Lubbock County Emergency Management is using the recent report about the West Fertilizer plant explosion to see what can be done locally to make responses as effective as possible.
By Monica Yantosh
myantosh@klbk13.tv

LUBBOCK, TX -- Lubbock County Emergency Management is using the recent report about the West Fertilizer plant explosion to see what can be done locally to make responses as effective as possible.

"We want to be, be able to respond as effectively as we can, and as safely as we can to enhance that response capability to protect the citizens around a facility like that," Clinton Thetford said.
 
Thetford is the Emergency Management Coordinator for Lubbock County.

"What were the lessons learned on that particular incident, and then how we may can apply those to any emergency response that we have to within Lubbock County," Thetford said.

He said this recent report on West is giving them a chance to look at cause and effect, as well as what was learned in West, and see what could be applied or used locally.

Thetford said any place with hazardous materials does submit a report to the county annually, and that report lists how much and what kind of materials are on-site. Then, Thetford said they will identify the high risk places and work with them on responses.

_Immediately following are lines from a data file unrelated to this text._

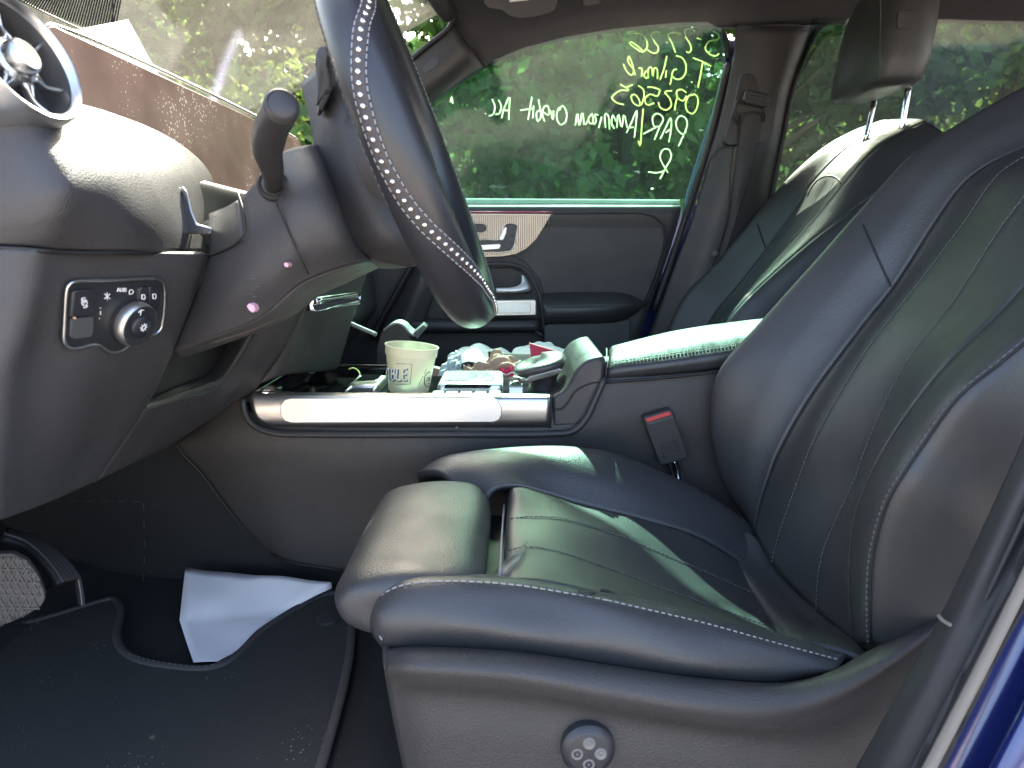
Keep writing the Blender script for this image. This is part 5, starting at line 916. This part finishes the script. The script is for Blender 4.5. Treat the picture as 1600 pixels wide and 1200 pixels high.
tw_ = tube('yellow_thread', [(545, 577, 1.30), (552, 575, 1.30), (558, 578, 1.30), (562, 584, 1.29), (561, 594, 1.28)], .0012, mat('yellow_green_thread', (.55, .6, .2), .7), None, 6); tag(tw_, 'short yellow green thread curling above the tray', 'thread')
# ================================================================== floor mat, paper, pedals
mz = .412
mt_ = thing('floor_mat', 'charcoal carpet floor mat with grey bound edge in driver footwell', 'floor mat', (-.5, .8, .40))
mo = [Q(-90, 1015, mz), Q(-20, 990, mz), Q(60, 968, mz), Q(120, 950, mz), Q(160, 938, mz), Q(176, 935, mz), Q(186, 946, mz), Q(188, 962, mz), Q(182, 985, mz), Q(184, 1003, mz), Q(196, 1020, mz), Q(222, 1033, mz), Q(260, 1040, mz), Q(300, 1044, mz), Q(330, 1043, mz), Q(355, 1034, mz), Q(380, 1014, mz), Q(405, 988, mz), Q(440, 964, mz), Q(470, 946, mz), Q(500, 931, mz), Q(522, 926, mz), Q(538, 933, mz), Q(547, 955, mz), Q(549, 990, mz), Q(545, 1030, mz), Q(532, 1090, mz), Q(515, 1150, mz), Q(497, 1210, mz), Q(470, 1290, mz), Q(430, 1400, mz), v3(-.30, .535, mz), v3(-.9, .535, mz)]
bmv = bmesh.new(); vs = [bmv.verts.new(v) for v in mo]; f_ = bmv.faces.new(vs); bmesh.ops.triangulate(bmv, faces=[f_]); bmesh.ops.subdivide_edges(bmv, edges=bmv.edges, cuts=3, use_grid_fill=True)
bmesh.ops.recalc_face_normals(bmv, faces=bmv.faces)
if sum(f.normal.z for f in bmv.faces) < 0: bmesh.ops.reverse_faces(bmv, faces=bmv.faces)
me = bpy.data.meshes.new('mat_carpet'); bmv.to_mesh(me); bmv.free(); mo_ = obj('mat_carpet', me, MATM, mt_, False); _sm = mo_.modifiers.new('s', 'SOLIDIFY'); _sm.thickness = .008; _sm.offset = -1
tube('mat_binding', [v + Vector((0, 0, -.001)) for v in mo[1:31]], .0065, EDGE, mt_, 10, m=200, flat=.75, up=(0, 0, 1))
lathe('mat_fastener', [(.019, 0), (.019, .002), (.017, .0035), (0, .0038)], frame_of((0, 0, 1)), Q(514, 968, mz), SWITCH, mt_, 28)
stitch('mat_binding_stitch', [Q(200, 1022, mz + .005), Q(260, 1036, mz + .005), Q(330, 1039, mz + .005), Q(376, 1012, mz + .005), Q(440, 960, mz + .005)], THREADD, mt_, .005, .004, .0006)
fp = [(290, 890, .437), (400, 902, .435), (518, 914, .43), (519, 924, .420), (440, 962, .405), (382, 1012, .402), (340, 1040, .4005), (303, 1042, .401), (281, 974, .408)]
pv = [Q(x, y, z) for x, y, z in fp]
bmv = bmesh.new(); f_ = bmv.faces.new([bmv.verts.new(v) for v in pv]); bmesh.ops.triangulate(bmv, faces=[f_]); bmesh.ops.subdivide_edges(bmv, edges=bmv.edges, cuts=6, use_grid_fill=True)
for v in bmv.verts:
    x, y = v.co.x, v.co.y; v.co.z += .0022 * math.sin(x * 46 + y * 21) * math.sin(y * 38 - x * 17 + 1) + .003 * abs(math.sin(x * 14 + y * 9)) + .0025
bmesh.ops.recalc_face_normals(bmv, faces=bmv.faces); me = bpy.data.meshes.new('paper'); bmv.to_mesh(me); bmv.free()
fpo = obj('floor_paper', me, PAPER); fpo.modifiers.new('s', 'SOLIDIFY').thickness = .0004; tag(fpo, 'folded white paper lying on the footwell carpet behind the mat edge', 'paper')
# accelerator pedal with ribs
ac = thing('accelerator_pedal', 'black ribbed accelerator pedal hanging behind the brake pedal', 'pedal', Q(120, 940, .42))
ca = [(8, 826, 1.0), (45, 836, .995), (85, 858, .99), (112, 882, .985), (126, 902, .98)]; cbx = [(8, 834, .93), (40, 846, .93), (66, 868, .925), (84, 890, .92), (97, 910, .915)]
apd = loft('pedal_plate', [ca, cbx], RUB, ac, 24, 10, thick=.012)
for i in range(10):
    t = (i + .5) / 10; tube('pedal_rib', tw([tuple(a * (1 - t) + b * t for a, b in zip(p, q)) for p, q in zip(ca, cbx)], .003), .0022, GREY if i % 2 else HARD, apd, 6, m=16)
prism('pedal_arm', [(120, 898, .985), (127, 903, .985), (132, 930, .985), (134, 948, .985), (127, 948, .985), (124, 925, .985)], (-.012, .01, 0), GREY, ac, .001)
tube('pedal_arm_stitch', [(122, 905, .982), (126, 925, .982), (128, 945, .982)], .001, THREAD, ac)
bpd = thing('brake_pedal', 'worn grey brake pedal pad with diamond tread', 'pedal', Q(30, 970, .45))
bo2 = [(-60, 880), (-20, 866), (20, 865), (42, 876), (58, 898), (68, 922), (71, 936), (64, 948), (42, 962), (15, 974), (-10, 982), (-60, 990)]
bpp = prism('pedal_pad', [(x, y, .86) for x, y in bo2], (-.012, .02, -.004), GRIT, bpd, .004, 3)
dl = []
for i in range(-4, 8):
    for sgn in (1, -1):
        a = (-20 + i * 13 - sgn * 30, 870); b = (-20 + i * 13 + sgn * 30, 978)
        pts = [(a[0] + (b[0] - a[0]) * t, a[1] + (b[1] - a[1]) * t) for t in np.linspace(0, 1, 24)]
        def inside(p):
            c_ = False
            for k in range(len(bo2)):
                (x1, y1_), (x2, y2_) = bo2[k], bo2[k - 1]
                if (y1_ > p[1]) != (y2_ > p[1]) and p[0] < (x2 - x1) * (p[1] - y1_) / (y2_ - y1_) + x1: c_ = not c_
            return c_ and p[0] < 64
        pts = [p for p in pts if inside(p)]
        if len(pts) > 3: dl.append([(pts[0][0], pts[0][1], .8585), (pts[-1][0], pts[-1][1], .8585)])
for y in (888, 908, 928, 948): dl.append([(-40, y, .8585), (48 if y < 900 else 62, y + 3, .8585)])
strokes('pedal_tread', dl, .0016, GRIT, bpp, 5, .8)
tube('pedal_lever', [(30, 900, .89), (60, 920, .93), (85, 915, .97)], .006, RUB, bpd)
# ================================================================== trees beyond the car
def leaf_mesh(name, pts, size, m):
    n = len(pts); a = rng.normal(size=(n, 3)); a /= np.linalg.norm(a, axis=1, keepdims=True); b = np.cross(a, rng.normal(size=(n, 3))); b /= np.linalg.norm(b, axis=1, keepdims=True)
    s = size * rng.uniform(.6, 1.4, (n, 1)); a = a * s; b = b * s * .6
    V = np.stack([pts - a, pts - b * .9, pts + a, pts + b * .9], 1).reshape(-1, 3)
    me = bpy.data.meshes.new(name); me.vertices.add(4 * n); me.vertices.foreach_set('co', V.ravel()); me.loops.add(4 * n); me.loops.foreach_set('vertex_index', np.arange(4 * n)); me.polygons.add(n); me.polygons.foreach_set('loop_start', np.arange(0, 4 * n, 4)); me.polygons.foreach_set('loop_total', np.full(n, 4)); me.update(); me.materials.append(m); return me
def tree(x, y, h, rad, kind, label, nleaf=5200, lo=.12):
    h *= .74
    t = thing('broadleaf_tree' if kind != 2 else 'dark_leaved_tree', label, 'tree', (x, y, 0), 'trees beside the car')
    lean = rng.normal(size=2) * .25; r0 = .07 + .018 * h * rng.uniform(.6, 1.2)
    tp = [v3(x, y, -.05), v3(x + lean[0] * .3, y + lean[1] * .3, h * .3), v3(x + lean[0] * .8, y + lean[1] * .8, h * .65), v3(x + lean[0], y + lean[1], h * .98)]
    tr_ = tube('trunk', tp, r0, BARK, t, 9, m=16, taper=lambda q: 1 - .8 * q)
    cs = []
    for k in range(13):
        a = rng.uniform(0, 6.28); hh = rng.uniform(lo, .95) * h; f = rad * rng.uniform(.35, 1.0) * (1.15 - .55 * hh / h); p = v3(x + lean[0] * hh / h + f * math.cos(a), y + lean[1] * hh / h + f * math.sin(a), hh + rng.uniform(0, .5)); cs.append(p)
        b = v3(x + lean[0] * hh / h, y + lean[1] * hh / h, hh * .86)
        tube('limb', [b, (b + p) / 2 + v3(0, 0, .12), p], r0 * .28, BARK, t, 6, m=6, taper=lambda q: 1 - .75 * q)
    pts = []
    for p in cs:
        k = int(nleaf / len(cs)); q = rng.normal(size=(k, 3)); q /= np.linalg.norm(q, axis=1, keepdims=True); q *= (rng.uniform(0, 1, (k, 1)) ** .45) * np.array([.95, .95, .6]) * rng.uniform(.55, 1.05) * rad * .55; pts.append(q + np.array(p))
    pts = np.concatenate(pts); pts = pts[pts[:, 2] > .05]
    obj('crown', leaf_mesh('crown', pts, .085, LEAF[kind]), None, t, False)
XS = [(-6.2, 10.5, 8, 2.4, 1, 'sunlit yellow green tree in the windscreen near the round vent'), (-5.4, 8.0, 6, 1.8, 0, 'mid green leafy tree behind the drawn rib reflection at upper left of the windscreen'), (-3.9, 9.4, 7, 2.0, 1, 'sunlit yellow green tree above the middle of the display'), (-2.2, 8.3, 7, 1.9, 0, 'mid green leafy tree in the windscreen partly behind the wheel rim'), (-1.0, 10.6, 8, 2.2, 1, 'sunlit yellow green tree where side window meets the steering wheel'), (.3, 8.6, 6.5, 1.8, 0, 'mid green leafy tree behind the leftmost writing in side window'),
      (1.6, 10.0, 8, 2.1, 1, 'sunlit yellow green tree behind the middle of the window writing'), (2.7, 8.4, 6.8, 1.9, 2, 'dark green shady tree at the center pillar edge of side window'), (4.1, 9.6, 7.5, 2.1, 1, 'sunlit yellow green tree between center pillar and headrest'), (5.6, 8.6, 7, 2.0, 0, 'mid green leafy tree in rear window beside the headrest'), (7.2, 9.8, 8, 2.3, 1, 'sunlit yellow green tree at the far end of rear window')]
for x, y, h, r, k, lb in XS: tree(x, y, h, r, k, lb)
n = 60000; pts = np.stack([rng.uniform(-24, 24, n), rng.uniform(12.5, 16, n), rng.uniform(0, 1, n) ** .8 * 6.5], 1); pts[:, 2] *= .75 + .25 * np.sin(pts[:, 0] * 1.1) * np.sin(pts[:, 0] * .37 + 1)
wd = obj('treeline', leaf_mesh('treeline', pts, .24, LEAF[2]), None, None, False); wd['kind'] = 'stuff'; wd['label'] = 'dense dark woodland closing off the view behind the trees'
n = 14000; pts = np.stack([rng.uniform(-14, 14, n), rng.uniform(6.2, 9, n), rng.uniform(0, 1, n) ** 2 * 1.5], 1); pts[:, 2] *= .5 + .5 * np.abs(np.sin(pts[:, 0] * .9 + np.sin(pts[:, 1])))
ug = obj('undergrowth', leaf_mesh('undergrowth', pts, .075, LEAF[0]), None, None, False); ug['kind'] = 'stuff'; ug['label'] = 'low green undergrowth along the edge of the wood'
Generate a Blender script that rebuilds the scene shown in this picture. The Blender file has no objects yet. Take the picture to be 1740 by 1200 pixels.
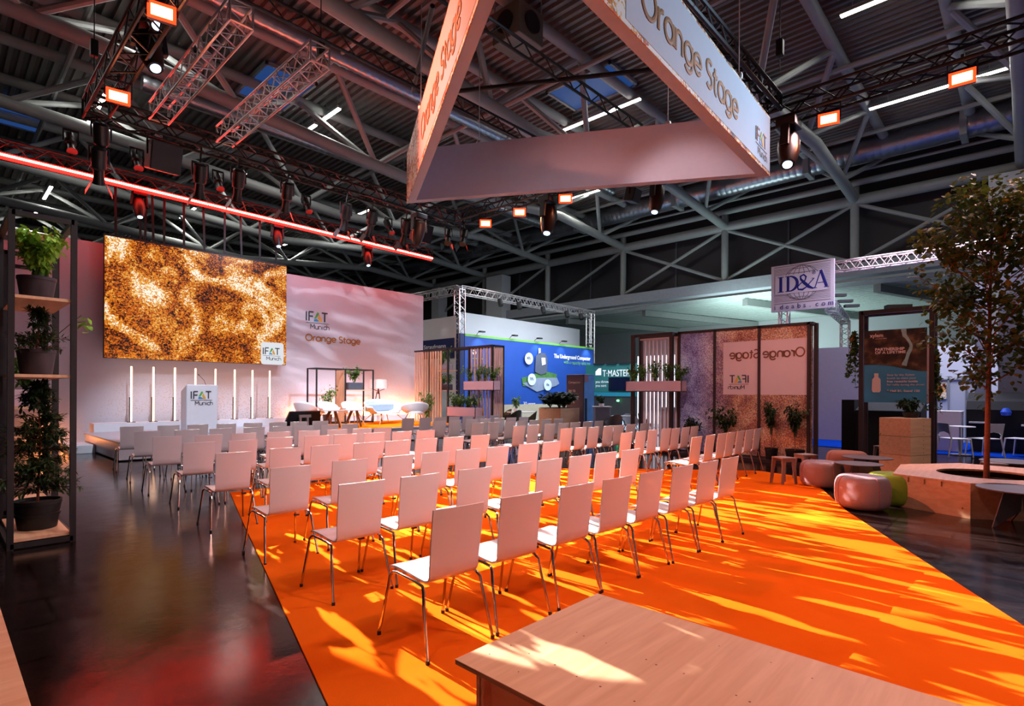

"Coordinate with those facilities and their personnel, again to design response plans, maybe do training together, also another key thing is develop evacuation zones around those facilities, safe distances, and prepare the community," Thetford said about facilities they know have hazardous materials.

Thetford also encourages people to know if they live near hazardous material, and if they need to find out, they can file a Public Information Request at the county.

"We try to continually train and continually learn new and updated stuff," Wolfforth Fire Department Deputy Chief Lance Hamilton said.

He's also a part of the hazardous materials team that responds to 17 counties in the region.

"Most of the responses we've had have had to do with transit vehicles," he said, though adding because of the agricultural businesses in the region, there are areas with hazardous chemicals.

"Haz-Mat moves real slow in other words we do a lot of pre-planning and because we want to know what chemical we're dealing with, how we're gonna deal with it we basically, we get a plan together, and then we make a move," he said.